No iba a comentar sobre el tema, pero luego creí que sería una infidelidad a esta columna no hablar sobre algo que, al menos en la burbuja que me tocó en mis redes sociales, es tendencia. Una infidelidad porque esta columna ha tratado de ser lo que pedía Gastón Baquero para el periodismo: el jarrito de agua fría que corta el hervor del café con leche. El periodista como el pesado aguafiestas que llega para “reducir el entusiasmo prematuro, el regocijo enloquecedor y enloquecido” de sus compatriotas. Y precisamente leyendo a Baquero me encuentro con una de sus reflexiones cortantes, en la que intentó bromurizar el efecto Gorbachov que un día provocó la desesperada esperanza de los cubanos en el exilio, que vieron en el comienzo de los ’90 el inminente fin de la dictadura en Cuba, por el peso de la fragmentación soviética. Hoy, quizás muchos de aquellos mismos cubanos y otros tantos millones que se han sumado en las últimas décadas, cifran con idéntico desasosiego las ilusiones del cambio para la isla en la elección de Donald Trump como presidente de Estados Unidos.
De la realidad del efecto Trump, baste mirar las estadísticas de los votantes en las pasadas elecciones, donde los oriundos de Cuba sobresalieron entre los latinos; algo que Trump y su equipo han decidido premiar con la promesa de Marco Rubio —un político de ascendencia cubana que ha llegado a senador por el Partido Republicano— como próximo secretario de Estado. Pero no es este del efecto que quiero advertir; este, el de la votación, le atañe a los miles de cubanoamericanos que votaron lo que en definitiva fue la elección de la mayoría en EE. UU. y que no tiene necesariamente que estar relacionado con los derroteros de la isla. El otro, el efecto Trump del que se habla en el café Versailles, de Miami, o en cualquier esquina de La Habana, es un capítulo más del desarraigo angustioso del cubano, que desde cualquiera de esas innumerables orillas que conforman la nación, vive añorando un exabrupto que arranque el árbol putrefacto de la dictadura, olvidando que el mal en nuestra patria es un tubérculo que se alimenta de la desesperación, la incultura y el fanatismo.
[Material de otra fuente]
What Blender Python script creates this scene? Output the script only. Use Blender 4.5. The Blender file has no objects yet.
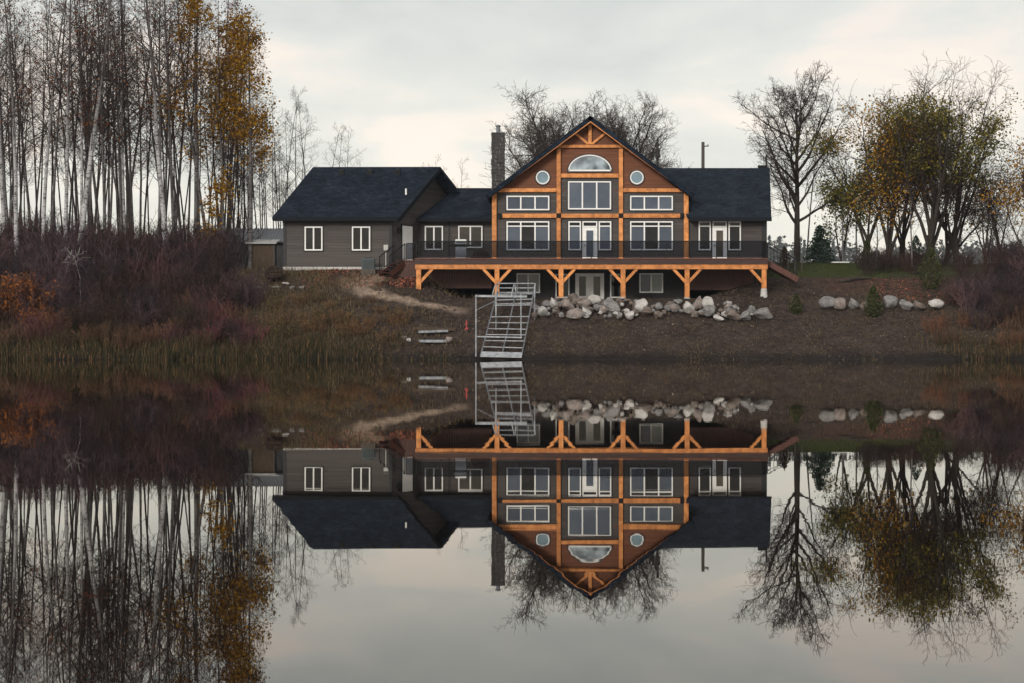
import bpy, math, random
import numpy as np
from mathutils import Vector, Matrix, noise as mnoise

R = random.Random(7)
NR = np.random.default_rng(7)
SC = bpy.context.scene
COL = SC.collection
F, HZ, CH = 1870.0, 350.0, 0.5           # focal length in pixels, horizon row, camera height

def X(px, d): return (px - 512.0) * d / F
def Z(py, d): return CH + (HZ - py) * d / F
def P(px, py, d): return Vector((X(px, d), d, Z(py, d)))
def sm(a, b, x):
    t = min(1.0, max(0.0, (x - a) / (b - a))); return t * t * (3 - 2 * t)
def lerp(a, b, t): return a + (b - a) * t
def interp(x, pts):
    if x <= pts[0][0]: return pts[0][1]
    for (x0, y0), (x1, y1) in zip(pts, pts[1:]):
        if x <= x1: return y0 + (y1 - y0) * (x - x0) / (x1 - x0)
    return pts[-1][1]

# ------------------------------------------------------------------ terrain height
PL = [(88, -2.0), (95.0, -.35), (97.0, 0.0), (97.5, .28), (103, 2.5), (109.0, 5.15), (112, 5.35), (140, 6.0), (300, 5.0), (700, 12), (1000, 30), (1700, 66), (2300, 90)]
PC = [(88, -2.0), (95.0, -.35), (97.0, 0.0), (97.6, .3), (102.3, 2.05), (104.8, 3.15), (106, 3.4), (112.5, 3.4), (118, 5.3), (140, 6.0), (300, 5.0), (700, 12), (1000, 30), (1700, 66), (2300, 90)]
PR = [(88, -2.0), (95.0, -.35), (97.0, 0.0), (97.6, .3), (104, 2.65), (110, 4.7), (120, 6.05), (135, 6.2), (300, 4.6), (700, 12), (1000, 30), (1700, 66), (2300, 90)]
def ground(x, y, detail=True):
    if detail:
        ys = y + .9 * mnoise.noise(Vector((x * .16, 3.1, 0))) + .6 * mnoise.noise(Vector((x * .55, 7.7, 0))) + .25 * mnoise.noise(Vector((x * 1.9, 2.2, 0)))
        ys = lerp(ys, y, sm(99, 104, y))
    else: ys = y
    wl = 1 - sm(-5.9, -2.6, x); wr = sm(10.2, 14.6, x)
    z = interp(ys, PL) * wl + interp(ys, PR) * wr + interp(ys, PC) * max(0, 1 - wl - wr)
    if detail and y < 400:
        a = 1.0 if y < 106 else .5
        z += a * (.14 * mnoise.noise(Vector((x * .5, y * .5, 0))) + .07 * mnoise.noise(Vector((x * 1.7, y * 1.7, 5))) + .03 * mnoise.noise(Vector((x * 5, y * 5, 9)))) * sm(96, 98, y)
    return z
def hit(px, py, d0=96.5, d1=150):
    d = d0
    while d < d1:
        x = X(px, d)
        if ground(x, d) >= Z(py, d): break
        d += .05
    return Vector((X(px, d), d, ground(X(px, d), d)))

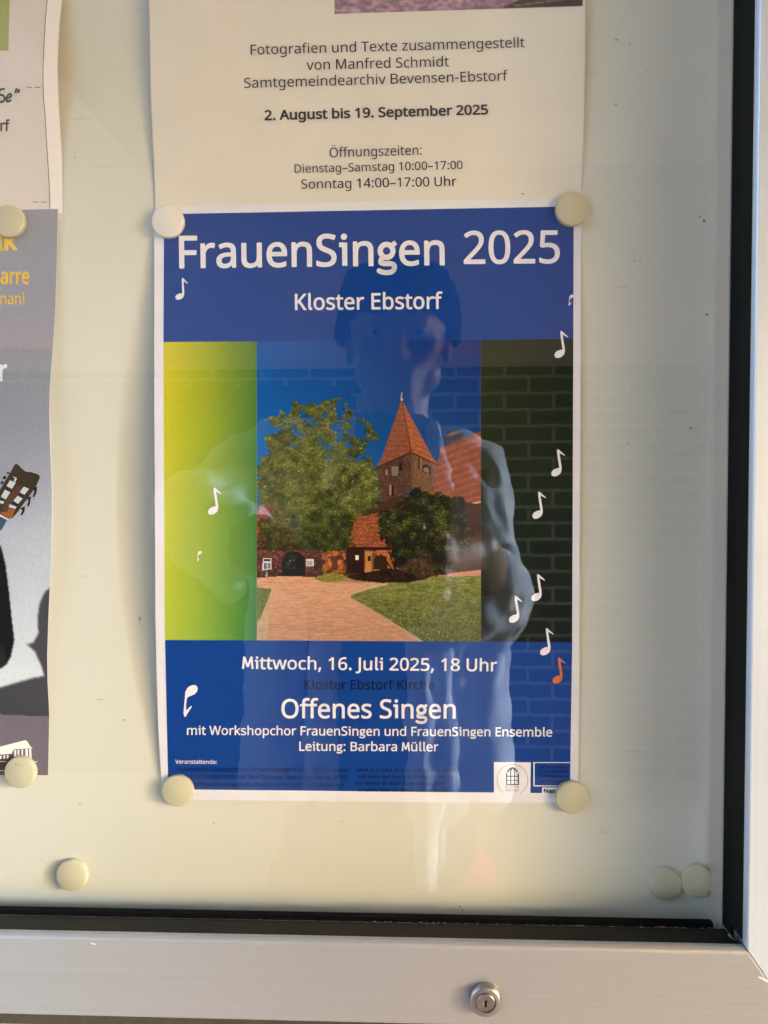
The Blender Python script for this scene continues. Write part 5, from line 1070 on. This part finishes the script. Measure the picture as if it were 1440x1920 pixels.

No digo que Trump no pueda o no quiera hacer algo por la libertad de Cuba, pero apostar por eso o lo contrario, sostener una lucha agonizante de posteos y posturas en las redes, debates de esquina o de café, es cuando menos inútil. Sumar al efecto Trump el efecto Rubio, sólo porque Rubio proviene de aquí, es olvidar que se trata de dos políticos con una responsabilidad colosal al frente de la nación más poderosa e influente del mundo, en cuya agenda Cuba debe figurar en letras pequeñísimas, si acaso. Creer que somos el ombligo del mundo es negar que existe el mundo y que existe la realidad, es continuar entumecidos, como el caracol, en la casa que nos acompaña a todos lados y que nos impide acoplarnos a otros entornos para crecer más allá de los moldes y límites en los que nos malformó la dictadura. Trump no es “nuestro hombre” en Washington, como tampoco lo es Rubio, y sería óptimo ir pensando que seguimos, en la práctica, solitos, como David, frente al Goliat que un día creamos.
Para que la pedrada sea definitiva, es oportuno recordar a aquel que entre nosotros empuñó mejor la honda: “Sólo lo genuino es fructífero. Sólo lo directo es poderoso. Lo que otro nos lega es como manjar recalentado”. Antes de sublevar a la isla, Martí supo sosegar las falsas esperanzas y nos enseñó a ser responsables en la hora de la rebelión. Faltando, creo yo, todavía algunos años para esto, es momento de que pensemos en Cuba, la que añoramos y la que estamos dispuestos a erigir, objetivamente, como un proyecto difícil, sí, hasta tortuoso, pero real.